───── Data section ─────

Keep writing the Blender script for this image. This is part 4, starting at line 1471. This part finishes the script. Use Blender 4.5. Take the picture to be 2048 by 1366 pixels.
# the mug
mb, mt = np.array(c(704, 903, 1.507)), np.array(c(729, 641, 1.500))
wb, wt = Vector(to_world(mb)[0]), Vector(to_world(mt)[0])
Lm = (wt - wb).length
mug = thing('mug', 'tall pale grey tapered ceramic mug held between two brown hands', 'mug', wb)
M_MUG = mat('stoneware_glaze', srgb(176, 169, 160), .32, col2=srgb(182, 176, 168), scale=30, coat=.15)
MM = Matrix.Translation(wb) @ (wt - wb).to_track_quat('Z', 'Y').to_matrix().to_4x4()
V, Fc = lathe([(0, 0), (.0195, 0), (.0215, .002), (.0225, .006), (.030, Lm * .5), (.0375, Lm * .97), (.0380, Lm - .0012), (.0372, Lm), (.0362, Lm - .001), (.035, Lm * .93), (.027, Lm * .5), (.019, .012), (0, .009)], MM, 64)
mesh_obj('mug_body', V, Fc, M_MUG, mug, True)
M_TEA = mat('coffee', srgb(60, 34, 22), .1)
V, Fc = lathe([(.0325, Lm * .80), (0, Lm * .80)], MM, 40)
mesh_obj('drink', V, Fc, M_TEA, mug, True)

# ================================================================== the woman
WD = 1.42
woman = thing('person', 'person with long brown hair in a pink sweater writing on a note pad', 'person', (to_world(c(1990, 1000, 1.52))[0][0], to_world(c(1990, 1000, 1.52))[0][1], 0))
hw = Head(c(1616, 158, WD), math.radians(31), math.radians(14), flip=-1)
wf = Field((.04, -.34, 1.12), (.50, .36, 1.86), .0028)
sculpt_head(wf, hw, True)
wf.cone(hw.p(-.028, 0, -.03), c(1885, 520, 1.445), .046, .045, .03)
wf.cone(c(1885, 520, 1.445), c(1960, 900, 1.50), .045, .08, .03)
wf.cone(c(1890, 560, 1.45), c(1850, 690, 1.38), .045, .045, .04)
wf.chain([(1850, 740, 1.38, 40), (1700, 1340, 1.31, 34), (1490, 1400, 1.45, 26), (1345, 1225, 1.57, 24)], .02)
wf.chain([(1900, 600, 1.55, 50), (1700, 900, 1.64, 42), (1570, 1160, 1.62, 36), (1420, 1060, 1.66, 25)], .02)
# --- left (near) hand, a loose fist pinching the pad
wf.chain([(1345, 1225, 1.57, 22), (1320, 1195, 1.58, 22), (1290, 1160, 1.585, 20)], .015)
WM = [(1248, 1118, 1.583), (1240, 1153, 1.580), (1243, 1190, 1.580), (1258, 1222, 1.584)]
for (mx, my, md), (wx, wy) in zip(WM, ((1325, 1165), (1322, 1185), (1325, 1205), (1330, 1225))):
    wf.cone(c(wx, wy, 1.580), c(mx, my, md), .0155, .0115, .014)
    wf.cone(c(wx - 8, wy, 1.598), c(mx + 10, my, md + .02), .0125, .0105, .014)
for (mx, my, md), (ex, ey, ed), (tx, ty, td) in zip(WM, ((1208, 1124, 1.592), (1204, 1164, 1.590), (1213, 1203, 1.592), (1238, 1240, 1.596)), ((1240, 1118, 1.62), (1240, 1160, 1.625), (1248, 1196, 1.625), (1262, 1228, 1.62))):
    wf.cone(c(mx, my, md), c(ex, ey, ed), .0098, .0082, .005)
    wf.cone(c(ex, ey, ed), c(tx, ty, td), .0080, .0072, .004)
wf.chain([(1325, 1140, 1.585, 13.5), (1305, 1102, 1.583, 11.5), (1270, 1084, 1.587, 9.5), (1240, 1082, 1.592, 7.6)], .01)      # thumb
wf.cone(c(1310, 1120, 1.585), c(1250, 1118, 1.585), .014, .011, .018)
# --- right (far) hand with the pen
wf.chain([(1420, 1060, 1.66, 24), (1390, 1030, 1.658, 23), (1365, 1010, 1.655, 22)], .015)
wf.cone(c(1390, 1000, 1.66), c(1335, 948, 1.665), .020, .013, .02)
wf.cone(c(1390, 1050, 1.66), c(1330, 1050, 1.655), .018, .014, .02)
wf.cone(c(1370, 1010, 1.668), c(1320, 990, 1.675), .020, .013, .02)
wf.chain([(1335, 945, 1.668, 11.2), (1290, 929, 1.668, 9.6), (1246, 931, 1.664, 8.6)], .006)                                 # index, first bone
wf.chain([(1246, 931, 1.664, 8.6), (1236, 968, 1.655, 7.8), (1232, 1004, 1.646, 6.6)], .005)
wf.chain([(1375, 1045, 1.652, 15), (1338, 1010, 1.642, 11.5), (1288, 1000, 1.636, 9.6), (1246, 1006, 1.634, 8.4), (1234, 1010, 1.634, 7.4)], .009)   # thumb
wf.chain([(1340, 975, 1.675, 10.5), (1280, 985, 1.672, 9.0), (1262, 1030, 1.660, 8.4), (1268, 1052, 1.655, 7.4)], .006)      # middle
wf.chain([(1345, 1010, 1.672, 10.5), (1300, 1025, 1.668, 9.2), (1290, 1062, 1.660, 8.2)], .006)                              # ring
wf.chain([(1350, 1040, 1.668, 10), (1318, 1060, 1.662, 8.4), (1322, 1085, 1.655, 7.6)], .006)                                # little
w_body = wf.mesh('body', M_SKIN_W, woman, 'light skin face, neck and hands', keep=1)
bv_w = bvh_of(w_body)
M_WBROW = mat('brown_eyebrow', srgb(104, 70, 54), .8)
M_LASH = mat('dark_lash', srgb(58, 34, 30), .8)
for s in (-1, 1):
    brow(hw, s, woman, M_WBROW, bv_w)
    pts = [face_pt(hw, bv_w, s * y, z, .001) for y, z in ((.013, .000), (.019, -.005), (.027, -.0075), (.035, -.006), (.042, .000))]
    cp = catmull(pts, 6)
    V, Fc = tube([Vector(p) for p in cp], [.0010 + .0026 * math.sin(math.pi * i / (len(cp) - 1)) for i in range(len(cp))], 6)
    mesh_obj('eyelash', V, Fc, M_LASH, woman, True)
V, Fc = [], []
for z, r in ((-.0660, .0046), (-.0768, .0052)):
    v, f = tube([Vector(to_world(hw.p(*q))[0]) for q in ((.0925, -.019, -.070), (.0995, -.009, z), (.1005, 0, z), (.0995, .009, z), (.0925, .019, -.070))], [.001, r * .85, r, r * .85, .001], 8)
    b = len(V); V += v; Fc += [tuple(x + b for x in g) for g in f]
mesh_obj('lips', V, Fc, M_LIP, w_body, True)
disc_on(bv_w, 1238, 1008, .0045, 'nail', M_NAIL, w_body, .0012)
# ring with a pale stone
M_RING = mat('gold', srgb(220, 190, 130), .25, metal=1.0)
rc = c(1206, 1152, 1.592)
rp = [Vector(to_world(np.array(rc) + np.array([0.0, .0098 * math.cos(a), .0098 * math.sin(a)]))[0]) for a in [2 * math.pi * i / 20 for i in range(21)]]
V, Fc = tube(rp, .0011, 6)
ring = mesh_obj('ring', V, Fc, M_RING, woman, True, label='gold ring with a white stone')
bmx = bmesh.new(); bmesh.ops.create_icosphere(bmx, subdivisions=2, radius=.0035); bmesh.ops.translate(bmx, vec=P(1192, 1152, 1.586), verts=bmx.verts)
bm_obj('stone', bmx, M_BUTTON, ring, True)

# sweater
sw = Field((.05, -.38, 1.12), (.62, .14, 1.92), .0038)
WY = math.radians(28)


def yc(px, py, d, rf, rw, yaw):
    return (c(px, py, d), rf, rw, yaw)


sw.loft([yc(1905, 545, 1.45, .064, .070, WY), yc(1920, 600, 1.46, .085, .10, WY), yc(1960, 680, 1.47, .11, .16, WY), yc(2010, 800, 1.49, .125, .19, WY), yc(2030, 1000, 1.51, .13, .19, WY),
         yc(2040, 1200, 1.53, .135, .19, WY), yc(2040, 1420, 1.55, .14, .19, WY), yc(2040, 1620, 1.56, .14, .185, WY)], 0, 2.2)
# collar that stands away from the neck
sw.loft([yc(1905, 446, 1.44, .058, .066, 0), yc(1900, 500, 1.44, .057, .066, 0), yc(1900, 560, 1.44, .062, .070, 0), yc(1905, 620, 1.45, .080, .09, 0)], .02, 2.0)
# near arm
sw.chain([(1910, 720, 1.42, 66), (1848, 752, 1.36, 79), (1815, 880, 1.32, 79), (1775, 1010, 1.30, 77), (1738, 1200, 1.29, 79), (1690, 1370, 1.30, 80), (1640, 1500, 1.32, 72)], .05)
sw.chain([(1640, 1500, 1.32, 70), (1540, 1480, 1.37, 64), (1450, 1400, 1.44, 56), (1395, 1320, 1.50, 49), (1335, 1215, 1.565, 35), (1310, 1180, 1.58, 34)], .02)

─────

= Aim =
Report every line in the data above in which the word "writing" appears.

= Reply to the task =
Keep writing the Blender script for this image. This is part 4, starting at line 1471. This part finishes the script. Use Blender 4.5. Take the picture to be 2048 by 1366 pixels.
woman = thing('person', 'person with long brown hair in a pink sweater writing on a note pad', 'person', (to_world(c(1990, 1000, 1.52))[0][0], to_world(c(1990, 1000, 1.52))[0][1], 0))